Le prime applicazioni italiane dell’isolamento sismico
Quanto all’Italia, per tutte le tipologie di strutture, ora occorre recuperare rapidamente il tempo perduto. Tutte le moderne tecnologie antisismiche le possediamo anche noi da tempo, le applichiamo da decenni23, in particolare, per quanto attiene all’isolamento sismico, le prime applicazioni italiane risalgono:
- al 1974÷1976 per i ponti ed i viadotti (Viadotto Somplago dell’Autostrada Udine-Tarvisio, che superò indenne i due terremoti del Friuli del 6 maggio e dell’11÷12 settembre 1976)24,25;
- al 1981 per gli edifici in c.a. (edificio sospeso, con telaio in acciaio, della Centrale dei Vigili del Fuoco di Napoli)24;
- al 2005÷2008 per componenti di impianti chimici o petrolchimici RIR (3 serbatoi della Società Polimeri Europa, del Gruppo ENI, situati al Centro Petrolchimico di Priolo-Gargallo, che furono adeguati sismicamente mediante il taglio dei pilastri di sostegno e l’installazione, in essi, di isolatori statunitensi a pendolo scorrevole del tipo Friction Pendulum o FPS,)13;
- al 2009 per gli edifici in muratura (2 nuovi edifici residenziali dell’ATER a Corciano, in provincia di Perugia, zona sismica 2, per il più alto dei quali, di 4 piani fuori terra, l’isolamento sismico permise l’innalzamento di un piano)26.
Ora, dunque, è importante cambiare urgentemente rotta ed iniziare applicare in modo molto più esteso di quello attuale le suddette moderne tecnologie antisismiche.
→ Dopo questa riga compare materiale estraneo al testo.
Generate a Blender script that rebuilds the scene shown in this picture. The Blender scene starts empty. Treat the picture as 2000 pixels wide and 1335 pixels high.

Capisco le difficoltà attuali della nostra economia, ma spendere un po’ (forse) ora, e neppure tanto (talvolta, poi, i costi aggiuntivi, rispetto ad una costruzione o ad un adeguamento convenzionale sono nulli, se non, addirittura si risparmia, utilizzando l’isolamento sismico), ci farà risparmiare (oltre a vite umane!) anche molto denaro in futuro, non dovendo più né riparare né ricostruire strutture danneggiate da un sisma.